Seiring dengan berubahnya konsep diri maka identitas sosial juga berubah, akibatnya adalah keangotaan individu dalam suatu kelompok mengalami pergeseran, kemungkinan besar individu akan memilih untuk bergabung dengan kelompok-kelompok yang lekat dengan identitas agama yang baru dianut. Adaptasi yang dilakukan sehubungan dengan hal-hal yang tersebut ternyata juga mampu merubah kepribadian seseorang secara nyata, dengan catatan orang yang pindah agama ini mematuhi peraturan dan menjauhi larangan yang ditetapkan agama yang baru, dan gaya hidup yang dilakukan saat menganut agama baru berbeda dengan kebiasaan gaya hidup yang dilakukan pada saat menganut agama sebelumnya, namun demikian tampaknya perpindahan agama hanya berpengaruh kecil pada elemen Big Five Personality (Iyadurai, 2014; Paloutzian, Richardson & Rambu, 1999).
Referensi:
Iyadurai, J.(2014). Religious conversion: A psycho-spiritual perspective. Transformation: An International Journal of Holistic Mission Studies. 1-5.

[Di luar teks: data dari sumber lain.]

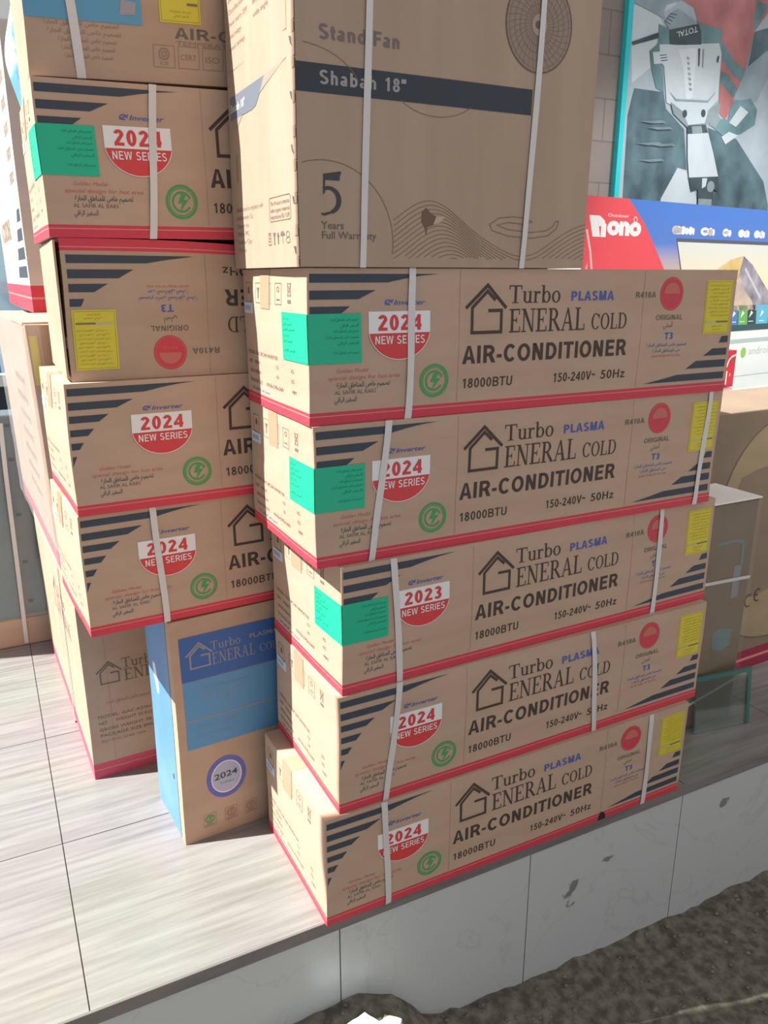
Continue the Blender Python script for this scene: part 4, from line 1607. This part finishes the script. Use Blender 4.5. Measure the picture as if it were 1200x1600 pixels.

Paloutzian, R, F., Richardson, J, T., & Rambo, L, R.(1999). Religious conversion and personality change. Journal of Personality, 67(6), 1047-1079.
Zinnbauer, B, J., & Pargament, K, I. (1998). Spiritual conversion: A study of religious change among college student. Journal of Scientific Study of Religion, 37(1). 161-181.